South Korean business elite in hot seat at unprecedented scandal hearings

A Samsung flag flutters outside Samsung group headquarters in Seoul, on Nov 29, 2016.
A Samsung flag flutters outside Samsung group headquarters in Seoul, on Nov 29, 2016. PHOTO: AFP

SEOUL (AFP) - South Korean lawmakers on Monday (Dec 5) kicked off an unprecedented series of hearings that will see the country's business elite grilled over a corruption scandal engulfing impeachment-threatened President Park Geun Hye.

The powerful heads of family-run conglomerates such as Samsung and Hyundai will be among those testifying before a parliamentary investigation ahead of an impeachment vote to remove the president on Friday.

The hearings opened on the back of a series of weekly mass demonstrations in Seoul that have seen millions of people take to the streets to call for Ms Park's ouster.

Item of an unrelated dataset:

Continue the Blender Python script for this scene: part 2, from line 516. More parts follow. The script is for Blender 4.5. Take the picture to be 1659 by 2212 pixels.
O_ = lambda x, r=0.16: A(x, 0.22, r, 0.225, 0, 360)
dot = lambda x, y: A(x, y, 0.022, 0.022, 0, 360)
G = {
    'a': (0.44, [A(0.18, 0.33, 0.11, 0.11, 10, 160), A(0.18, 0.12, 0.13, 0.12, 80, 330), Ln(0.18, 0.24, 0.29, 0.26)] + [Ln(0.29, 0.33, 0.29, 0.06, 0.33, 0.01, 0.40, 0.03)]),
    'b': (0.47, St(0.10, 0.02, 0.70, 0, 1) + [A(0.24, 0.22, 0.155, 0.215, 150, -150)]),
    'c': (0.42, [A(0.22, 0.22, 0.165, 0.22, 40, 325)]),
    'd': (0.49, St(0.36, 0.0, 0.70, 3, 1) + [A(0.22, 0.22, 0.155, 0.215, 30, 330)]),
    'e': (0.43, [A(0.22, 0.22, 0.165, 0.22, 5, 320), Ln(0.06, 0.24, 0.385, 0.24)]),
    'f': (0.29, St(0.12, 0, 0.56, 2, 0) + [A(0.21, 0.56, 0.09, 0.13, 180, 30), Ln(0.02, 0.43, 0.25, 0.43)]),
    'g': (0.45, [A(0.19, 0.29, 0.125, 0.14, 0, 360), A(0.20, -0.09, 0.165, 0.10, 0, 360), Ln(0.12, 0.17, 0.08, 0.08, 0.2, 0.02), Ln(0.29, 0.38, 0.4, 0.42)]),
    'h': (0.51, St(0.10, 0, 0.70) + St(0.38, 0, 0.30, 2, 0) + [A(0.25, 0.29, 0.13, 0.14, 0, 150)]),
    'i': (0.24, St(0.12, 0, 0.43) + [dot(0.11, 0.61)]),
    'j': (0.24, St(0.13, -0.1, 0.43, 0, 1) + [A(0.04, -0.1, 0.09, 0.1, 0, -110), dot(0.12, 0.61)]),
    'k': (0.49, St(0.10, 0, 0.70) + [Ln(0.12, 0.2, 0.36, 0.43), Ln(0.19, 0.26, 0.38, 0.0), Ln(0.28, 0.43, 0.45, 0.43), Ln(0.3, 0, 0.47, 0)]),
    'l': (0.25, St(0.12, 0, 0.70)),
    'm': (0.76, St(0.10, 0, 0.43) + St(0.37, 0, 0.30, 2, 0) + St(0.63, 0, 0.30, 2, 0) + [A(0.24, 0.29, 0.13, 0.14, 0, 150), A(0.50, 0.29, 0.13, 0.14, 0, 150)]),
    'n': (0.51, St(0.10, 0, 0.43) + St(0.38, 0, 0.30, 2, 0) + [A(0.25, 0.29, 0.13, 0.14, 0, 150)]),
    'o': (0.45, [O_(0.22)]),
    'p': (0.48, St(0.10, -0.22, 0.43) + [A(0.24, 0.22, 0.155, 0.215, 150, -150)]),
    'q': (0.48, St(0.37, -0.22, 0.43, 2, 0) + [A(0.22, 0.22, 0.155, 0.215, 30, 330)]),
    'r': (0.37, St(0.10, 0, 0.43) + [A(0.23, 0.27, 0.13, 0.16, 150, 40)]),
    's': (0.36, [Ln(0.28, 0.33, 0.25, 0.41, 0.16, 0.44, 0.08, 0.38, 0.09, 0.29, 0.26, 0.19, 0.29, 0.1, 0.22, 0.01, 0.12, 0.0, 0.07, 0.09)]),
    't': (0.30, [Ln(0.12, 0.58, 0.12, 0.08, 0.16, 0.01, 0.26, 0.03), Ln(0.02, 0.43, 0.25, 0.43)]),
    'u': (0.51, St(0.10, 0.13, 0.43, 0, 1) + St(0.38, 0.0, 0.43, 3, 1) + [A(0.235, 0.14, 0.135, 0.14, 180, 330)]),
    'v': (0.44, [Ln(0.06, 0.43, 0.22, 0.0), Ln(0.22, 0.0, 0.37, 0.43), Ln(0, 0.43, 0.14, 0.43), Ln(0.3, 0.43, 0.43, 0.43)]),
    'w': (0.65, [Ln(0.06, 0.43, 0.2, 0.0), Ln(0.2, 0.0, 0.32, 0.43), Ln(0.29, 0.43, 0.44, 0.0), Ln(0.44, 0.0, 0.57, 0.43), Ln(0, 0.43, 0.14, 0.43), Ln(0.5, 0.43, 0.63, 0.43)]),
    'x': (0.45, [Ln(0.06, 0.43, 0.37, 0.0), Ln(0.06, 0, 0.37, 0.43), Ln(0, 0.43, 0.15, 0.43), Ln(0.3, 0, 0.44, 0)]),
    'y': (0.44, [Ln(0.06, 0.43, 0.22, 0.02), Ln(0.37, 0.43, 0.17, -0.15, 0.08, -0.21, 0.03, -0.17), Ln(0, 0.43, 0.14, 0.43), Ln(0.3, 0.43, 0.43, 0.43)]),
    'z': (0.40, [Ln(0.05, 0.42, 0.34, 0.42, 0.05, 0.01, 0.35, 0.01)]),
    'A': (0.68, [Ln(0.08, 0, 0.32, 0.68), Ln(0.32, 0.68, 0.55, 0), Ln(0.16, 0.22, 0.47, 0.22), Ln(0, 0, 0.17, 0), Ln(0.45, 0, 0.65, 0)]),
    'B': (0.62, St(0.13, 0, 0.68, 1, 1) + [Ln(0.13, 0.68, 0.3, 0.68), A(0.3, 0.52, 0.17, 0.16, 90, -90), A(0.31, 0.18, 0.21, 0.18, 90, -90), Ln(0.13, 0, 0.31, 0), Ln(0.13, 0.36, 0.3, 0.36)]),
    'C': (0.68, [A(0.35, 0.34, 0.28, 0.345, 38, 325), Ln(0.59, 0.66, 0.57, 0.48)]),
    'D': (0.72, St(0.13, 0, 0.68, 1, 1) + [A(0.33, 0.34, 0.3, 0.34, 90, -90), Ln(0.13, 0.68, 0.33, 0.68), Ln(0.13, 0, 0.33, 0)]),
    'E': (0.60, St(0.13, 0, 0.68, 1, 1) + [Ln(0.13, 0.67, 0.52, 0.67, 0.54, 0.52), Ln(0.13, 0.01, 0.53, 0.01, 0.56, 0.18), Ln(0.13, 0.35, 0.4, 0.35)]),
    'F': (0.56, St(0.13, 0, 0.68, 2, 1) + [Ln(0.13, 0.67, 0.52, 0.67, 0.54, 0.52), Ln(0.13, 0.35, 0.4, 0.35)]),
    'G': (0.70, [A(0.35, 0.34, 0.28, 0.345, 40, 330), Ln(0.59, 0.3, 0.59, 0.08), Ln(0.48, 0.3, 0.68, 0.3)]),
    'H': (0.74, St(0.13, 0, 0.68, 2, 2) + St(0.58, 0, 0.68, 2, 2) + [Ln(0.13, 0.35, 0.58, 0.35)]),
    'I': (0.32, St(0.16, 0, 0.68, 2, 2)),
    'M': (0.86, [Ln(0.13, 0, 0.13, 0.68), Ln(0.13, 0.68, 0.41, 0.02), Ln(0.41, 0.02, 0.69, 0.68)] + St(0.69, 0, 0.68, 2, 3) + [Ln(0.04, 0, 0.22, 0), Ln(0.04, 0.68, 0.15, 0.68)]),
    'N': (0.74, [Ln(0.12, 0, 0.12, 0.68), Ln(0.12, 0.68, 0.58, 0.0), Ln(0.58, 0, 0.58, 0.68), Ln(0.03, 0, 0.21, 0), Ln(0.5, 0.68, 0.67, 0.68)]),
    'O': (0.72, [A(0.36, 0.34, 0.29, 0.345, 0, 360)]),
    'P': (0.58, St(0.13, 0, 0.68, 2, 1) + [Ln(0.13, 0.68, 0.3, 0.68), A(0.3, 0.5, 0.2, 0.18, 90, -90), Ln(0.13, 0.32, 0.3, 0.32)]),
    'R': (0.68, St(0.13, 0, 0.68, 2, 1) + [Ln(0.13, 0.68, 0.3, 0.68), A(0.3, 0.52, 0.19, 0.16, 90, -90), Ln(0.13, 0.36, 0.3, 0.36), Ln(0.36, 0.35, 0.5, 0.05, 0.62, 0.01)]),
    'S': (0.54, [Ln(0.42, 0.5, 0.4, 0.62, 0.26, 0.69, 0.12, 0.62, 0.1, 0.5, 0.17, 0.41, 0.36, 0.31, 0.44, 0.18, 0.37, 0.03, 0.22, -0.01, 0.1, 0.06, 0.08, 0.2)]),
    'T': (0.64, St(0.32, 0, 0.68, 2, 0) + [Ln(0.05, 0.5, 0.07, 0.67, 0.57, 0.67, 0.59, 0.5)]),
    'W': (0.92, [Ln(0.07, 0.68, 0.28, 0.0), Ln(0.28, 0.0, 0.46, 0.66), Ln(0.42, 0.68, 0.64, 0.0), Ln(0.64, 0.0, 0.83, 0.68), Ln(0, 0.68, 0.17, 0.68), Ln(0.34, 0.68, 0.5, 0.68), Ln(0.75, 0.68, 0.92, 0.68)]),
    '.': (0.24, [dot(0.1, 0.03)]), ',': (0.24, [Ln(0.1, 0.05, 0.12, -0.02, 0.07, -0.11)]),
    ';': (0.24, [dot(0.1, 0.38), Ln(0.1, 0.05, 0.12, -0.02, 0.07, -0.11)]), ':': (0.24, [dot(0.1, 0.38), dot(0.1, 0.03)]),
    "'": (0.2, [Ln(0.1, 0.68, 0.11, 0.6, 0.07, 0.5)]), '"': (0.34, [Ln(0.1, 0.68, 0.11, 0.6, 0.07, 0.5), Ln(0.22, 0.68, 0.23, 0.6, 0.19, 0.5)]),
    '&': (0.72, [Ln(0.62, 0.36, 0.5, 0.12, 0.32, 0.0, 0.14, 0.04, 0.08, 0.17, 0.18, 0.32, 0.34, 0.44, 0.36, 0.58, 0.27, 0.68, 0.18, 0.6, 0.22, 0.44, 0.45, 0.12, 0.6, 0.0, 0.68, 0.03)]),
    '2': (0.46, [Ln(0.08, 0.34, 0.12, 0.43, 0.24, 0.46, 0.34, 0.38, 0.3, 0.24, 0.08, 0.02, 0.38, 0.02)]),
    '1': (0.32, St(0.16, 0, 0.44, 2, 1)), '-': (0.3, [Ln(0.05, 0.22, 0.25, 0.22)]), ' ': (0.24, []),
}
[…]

She is accused of colluding with her secretive confidante, Choi Soon Sil, to strong-arm giant corporations into "donating" nearly US$70 million to two dubious non-profit foundations.

Choi, who has been indicted on charges of coercion and abuse of power, is accused of syphoning some of the donated funds for personal use. She denies all criminal charges.

Choi is set to appear at the televised hearings on Wednesday, marking the first time she will answer questions in public on her role in the scandal.

Tuesday's testimony will be devoted to interrogating the corporate bigwigs, including Samsung group scion Lee Jae Yong, Hyundai chairman Chung Mong Koo and seven heads of other conglomerates including LG, Lotte, Hanjin and CJ.

They are among the wealthiest and most powerful people in the country, but the "Choi-gate" scandal has taken the lid off simmering public resentment over their influence and perceived sense of privilege at a time of slowing economic growth According to industry sources cited by the largest-circulation newspaper, Chosun Ilbo, many of them have been going through frantic preparations to avoid any public humiliation, holding mock question and answer sessions with aides and memorising responses to sensitive issues.

 

Samsung - the South's largest business group - made the biggest contributions of 20 billion won ($17 million) to Choi's foundations, followed by Hyundai, SK, LG and Lotte.

Samsung is also accused of separately offering millions of euros to Choi to bankroll her daughter's equestrian training in Germany.

Prosecutors have raided the headquarters of Samsung and other groups for any evidence that they received policy favours in exchange of donations.

President Park will not appear before the hearings, after fierce opposition from her ruling conservative party to the idea of her being called.